SHORT TASK:
Return every line of the material exactly.

STORED DATA:
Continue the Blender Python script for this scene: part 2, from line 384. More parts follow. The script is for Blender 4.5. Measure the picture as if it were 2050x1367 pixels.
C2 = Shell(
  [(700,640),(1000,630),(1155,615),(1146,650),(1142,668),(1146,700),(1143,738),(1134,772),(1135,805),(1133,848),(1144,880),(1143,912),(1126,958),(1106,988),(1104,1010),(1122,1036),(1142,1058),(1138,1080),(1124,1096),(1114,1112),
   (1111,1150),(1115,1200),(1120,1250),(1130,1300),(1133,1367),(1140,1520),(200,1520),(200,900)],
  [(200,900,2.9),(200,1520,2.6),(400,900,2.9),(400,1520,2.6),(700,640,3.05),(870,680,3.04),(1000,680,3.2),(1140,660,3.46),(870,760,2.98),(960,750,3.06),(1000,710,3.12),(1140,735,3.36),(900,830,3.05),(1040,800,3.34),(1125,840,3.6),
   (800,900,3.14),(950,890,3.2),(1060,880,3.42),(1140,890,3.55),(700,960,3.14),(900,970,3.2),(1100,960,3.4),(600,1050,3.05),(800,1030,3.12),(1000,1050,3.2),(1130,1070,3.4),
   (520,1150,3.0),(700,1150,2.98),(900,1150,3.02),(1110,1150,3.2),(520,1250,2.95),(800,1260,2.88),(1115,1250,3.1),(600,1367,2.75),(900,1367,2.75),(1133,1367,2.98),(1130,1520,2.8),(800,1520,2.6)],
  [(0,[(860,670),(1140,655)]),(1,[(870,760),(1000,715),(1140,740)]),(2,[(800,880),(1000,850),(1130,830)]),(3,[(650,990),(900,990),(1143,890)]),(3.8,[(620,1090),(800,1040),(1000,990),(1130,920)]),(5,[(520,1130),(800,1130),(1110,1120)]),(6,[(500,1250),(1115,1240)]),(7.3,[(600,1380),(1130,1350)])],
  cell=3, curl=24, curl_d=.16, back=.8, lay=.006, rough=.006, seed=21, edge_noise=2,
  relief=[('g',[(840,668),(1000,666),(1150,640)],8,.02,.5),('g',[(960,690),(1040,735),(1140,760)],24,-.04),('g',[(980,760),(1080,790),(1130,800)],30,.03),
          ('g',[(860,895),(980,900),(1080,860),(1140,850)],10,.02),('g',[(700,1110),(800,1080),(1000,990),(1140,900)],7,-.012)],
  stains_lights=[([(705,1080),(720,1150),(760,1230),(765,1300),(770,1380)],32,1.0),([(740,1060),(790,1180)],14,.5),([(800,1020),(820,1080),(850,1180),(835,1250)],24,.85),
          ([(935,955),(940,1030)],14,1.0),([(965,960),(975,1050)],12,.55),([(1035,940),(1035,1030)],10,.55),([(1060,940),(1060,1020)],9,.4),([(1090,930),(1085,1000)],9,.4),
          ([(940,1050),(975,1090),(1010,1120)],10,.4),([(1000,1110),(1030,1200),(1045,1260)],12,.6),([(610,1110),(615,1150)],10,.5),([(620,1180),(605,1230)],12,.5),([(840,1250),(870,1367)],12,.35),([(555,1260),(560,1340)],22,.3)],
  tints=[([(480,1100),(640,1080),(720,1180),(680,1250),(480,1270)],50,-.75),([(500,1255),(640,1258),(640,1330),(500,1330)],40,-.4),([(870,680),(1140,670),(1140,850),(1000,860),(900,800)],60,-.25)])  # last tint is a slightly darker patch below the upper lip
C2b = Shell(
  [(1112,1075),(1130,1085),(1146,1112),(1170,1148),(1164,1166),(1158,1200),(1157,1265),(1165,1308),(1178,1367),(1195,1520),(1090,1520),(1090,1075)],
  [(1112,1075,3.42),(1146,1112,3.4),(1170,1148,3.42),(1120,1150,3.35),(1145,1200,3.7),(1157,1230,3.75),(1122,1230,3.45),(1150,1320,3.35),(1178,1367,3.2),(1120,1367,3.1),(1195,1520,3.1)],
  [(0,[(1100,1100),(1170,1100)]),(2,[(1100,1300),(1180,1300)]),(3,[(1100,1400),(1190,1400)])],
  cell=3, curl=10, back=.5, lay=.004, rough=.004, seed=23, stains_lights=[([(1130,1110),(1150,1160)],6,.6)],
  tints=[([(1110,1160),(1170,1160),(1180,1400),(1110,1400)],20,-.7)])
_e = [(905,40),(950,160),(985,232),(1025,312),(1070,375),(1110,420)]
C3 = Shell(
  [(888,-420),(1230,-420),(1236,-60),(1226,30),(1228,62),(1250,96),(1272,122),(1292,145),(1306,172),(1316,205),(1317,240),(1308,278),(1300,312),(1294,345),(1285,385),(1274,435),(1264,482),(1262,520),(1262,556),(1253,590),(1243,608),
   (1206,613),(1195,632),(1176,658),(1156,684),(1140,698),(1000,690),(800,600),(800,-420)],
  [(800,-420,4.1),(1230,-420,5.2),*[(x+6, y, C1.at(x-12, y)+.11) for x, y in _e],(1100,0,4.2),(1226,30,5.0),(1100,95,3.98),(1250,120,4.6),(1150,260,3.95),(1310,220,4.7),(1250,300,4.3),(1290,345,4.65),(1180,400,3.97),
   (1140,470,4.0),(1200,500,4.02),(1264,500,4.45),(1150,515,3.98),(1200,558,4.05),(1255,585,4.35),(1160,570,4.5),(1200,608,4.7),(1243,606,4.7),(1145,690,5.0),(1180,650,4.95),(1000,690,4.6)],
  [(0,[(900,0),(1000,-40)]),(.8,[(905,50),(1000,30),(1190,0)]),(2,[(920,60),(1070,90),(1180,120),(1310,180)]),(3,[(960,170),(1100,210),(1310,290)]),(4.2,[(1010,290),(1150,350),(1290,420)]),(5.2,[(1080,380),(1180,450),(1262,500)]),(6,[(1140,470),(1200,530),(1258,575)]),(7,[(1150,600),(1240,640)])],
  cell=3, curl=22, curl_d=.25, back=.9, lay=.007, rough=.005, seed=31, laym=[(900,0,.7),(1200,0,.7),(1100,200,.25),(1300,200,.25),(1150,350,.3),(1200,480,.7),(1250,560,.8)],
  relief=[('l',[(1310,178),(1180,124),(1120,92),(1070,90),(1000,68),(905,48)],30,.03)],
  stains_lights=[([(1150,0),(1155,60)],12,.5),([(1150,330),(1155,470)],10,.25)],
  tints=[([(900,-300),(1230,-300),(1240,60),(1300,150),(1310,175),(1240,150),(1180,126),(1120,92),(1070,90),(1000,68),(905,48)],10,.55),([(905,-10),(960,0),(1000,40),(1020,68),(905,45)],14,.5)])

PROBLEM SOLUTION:
Continue the Blender Python script for this scene: part 2, from line 384. More parts follow. The script is for Blender 4.5. Measure the picture as if it were 2050x1367 pixels.
C2 = Shell(
  [(700,640),(1000,630),(1155,615),(1146,650),(1142,668),(1146,700),(1143,738),(1134,772),(1135,805),(1133,848),(1144,880),(1143,912),(1126,958),(1106,988),(1104,1010),(1122,1036),(1142,1058),(1138,1080),(1124,1096),(1114,1112),
   (1111,1150),(1115,1200),(1120,1250),(1130,1300),(1133,1367),(1140,1520),(200,1520),(200,900)],
  [(200,900,2.9),(200,1520,2.6),(400,900,2.9),(400,1520,2.6),(700,640,3.05),(870,680,3.04),(1000,680,3.2),(1140,660,3.46),(870,760,2.98),(960,750,3.06),(1000,710,3.12),(1140,735,3.36),(900,830,3.05),(1040,800,3.34),(1125,840,3.6),
   (800,900,3.14),(950,890,3.2),(1060,880,3.42),(1140,890,3.55),(700,960,3.14),(900,970,3.2),(1100,960,3.4),(600,1050,3.05),(800,1030,3.12),(1000,1050,3.2),(1130,1070,3.4),
   (520,1150,3.0),(700,1150,2.98),(900,1150,3.02),(1110,1150,3.2),(520,1250,2.95),(800,1260,2.88),(1115,1250,3.1),(600,1367,2.75),(900,1367,2.75),(1133,1367,2.98),(1130,1520,2.8),(800,1520,2.6)],
  [(0,[(860,670),(1140,655)]),(1,[(870,760),(1000,715),(1140,740)]),(2,[(800,880),(1000,850),(1130,830)]),(3,[(650,990),(900,990),(1143,890)]),(3.8,[(620,1090),(800,1040),(1000,990),(1130,920)]),(5,[(520,1130),(800,1130),(1110,1120)]),(6,[(500,1250),(1115,1240)]),(7.3,[(600,1380),(1130,1350)])],
  cell=3, curl=24, curl_d=.16, back=.8, lay=.006, rough=.006, seed=21, edge_noise=2,
  relief=[('g',[(840,668),(1000,666),(1150,640)],8,.02,.5),('g',[(960,690),(1040,735),(1140,760)],24,-.04),('g',[(980,760),(1080,790),(1130,800)],30,.03),
          ('g',[(860,895),(980,900),(1080,860),(1140,850)],10,.02),('g',[(700,1110),(800,1080),(1000,990),(1140,900)],7,-.012)],
  stains_lights=[([(705,1080),(720,1150),(760,1230),(765,1300),(770,1380)],32,1.0),([(740,1060),(790,1180)],14,.5),([(800,1020),(820,1080),(850,1180),(835,1250)],24,.85),
          ([(935,955),(940,1030)],14,1.0),([(965,960),(975,1050)],12,.55),([(1035,940),(1035,1030)],10,.55),([(1060,940),(1060,1020)],9,.4),([(1090,930),(1085,1000)],9,.4),
          ([(940,1050),(975,1090),(1010,1120)],10,.4),([(1000,1110),(1030,1200),(1045,1260)],12,.6),([(610,1110),(615,1150)],10,.5),([(620,1180),(605,1230)],12,.5),([(840,1250),(870,1367)],12,.35),([(555,1260),(560,1340)],22,.3)],
  tints=[([(480,1100),(640,1080),(720,1180),(680,1250),(480,1270)],50,-.75),([(500,1255),(640,1258),(640,1330),(500,1330)],40,-.4),([(870,680),(1140,670),(1140,850),(1000,860),(900,800)],60,-.25)])  # last tint is a slightly darker patch below the upper lip
C2b = Shell(
  [(1112,1075),(1130,1085),(1146,1112),(1170,1148),(1164,1166),(1158,1200),(1157,1265),(1165,1308),(1178,1367),(1195,1520),(1090,1520),(1090,1075)],
  [(1112,1075,3.42),(1146,1112,3.4),(1170,1148,3.42),(1120,1150,3.35),(1145,1200,3.7),(1157,1230,3.75),(1122,1230,3.45),(1150,1320,3.35),(1178,1367,3.2),(1120,1367,3.1),(1195,1520,3.1)],
  [(0,[(1100,1100),(1170,1100)]),(2,[(1100,1300),(1180,1300)]),(3,[(1100,1400),(1190,1400)])],
  cell=3, curl=10, back=.5, lay=.004, rough=.004, seed=23, stains_lights=[([(1130,1110),(1150,1160)],6,.6)],
  tints=[([(1110,1160),(1170,1160),(1180,1400),(1110,1400)],20,-.7)])
_e = [(905,40),(950,160),(985,232),(1025,312),(1070,375),(1110,420)]
C3 = Shell(
  [(888,-420),(1230,-420),(1236,-60),(1226,30),(1228,62),(1250,96),(1272,122),(1292,145),(1306,172),(1316,205),(1317,240),(1308,278),(1300,312),(1294,345),(1285,385),(1274,435),(1264,482),(1262,520),(1262,556),(1253,590),(1243,608),
   (1206,613),(1195,632),(1176,658),(1156,684),(1140,698),(1000,690),(800,600),(800,-420)],
  [(800,-420,4.1),(1230,-420,5.2),*[(x+6, y, C1.at(x-12, y)+.11) for x, y in _e],(1100,0,4.2),(1226,30,5.0),(1100,95,3.98),(1250,120,4.6),(1150,260,3.95),(1310,220,4.7),(1250,300,4.3),(1290,345,4.65),(1180,400,3.97),
   (1140,470,4.0),(1200,500,4.02),(1264,500,4.45),(1150,515,3.98),(1200,558,4.05),(1255,585,4.35),(1160,570,4.5),(1200,608,4.7),(1243,606,4.7),(1145,690,5.0),(1180,650,4.95),(1000,690,4.6)],
  [(0,[(900,0),(1000,-40)]),(.8,[(905,50),(1000,30),(1190,0)]),(2,[(920,60),(1070,90),(1180,120),(1310,180)]),(3,[(960,170),(1100,210),(1310,290)]),(4.2,[(1010,290),(1150,350),(1290,420)]),(5.2,[(1080,380),(1180,450),(1262,500)]),(6,[(1140,470),(1200,530),(1258,575)]),(7,[(1150,600),(1240,640)])],
  cell=3, curl=22, curl_d=.25, back=.9, lay=.007, rough=.005, seed=31, laym=[(900,0,.7),(1200,0,.7),(1100,200,.25),(1300,200,.25),(1150,350,.3),(1200,480,.7),(1250,560,.8)],
  relief=[('l',[(1310,178),(1180,124),(1120,92),(1070,90),(1000,68),(905,48)],30,.03)],
  stains_lights=[([(1150,0),(1155,60)],12,.5),([(1150,330),(1155,470)],10,.25)],
  tints=[([(900,-300),(1230,-300),(1240,60),(1300,150),(1310,175),(1240,150),(1180,126),(1120,92),(1070,90),(1000,68),(905,48)],10,.55),([(905,-10),(960,0),(1000,40),(1020,68),(905,45)],14,.5)])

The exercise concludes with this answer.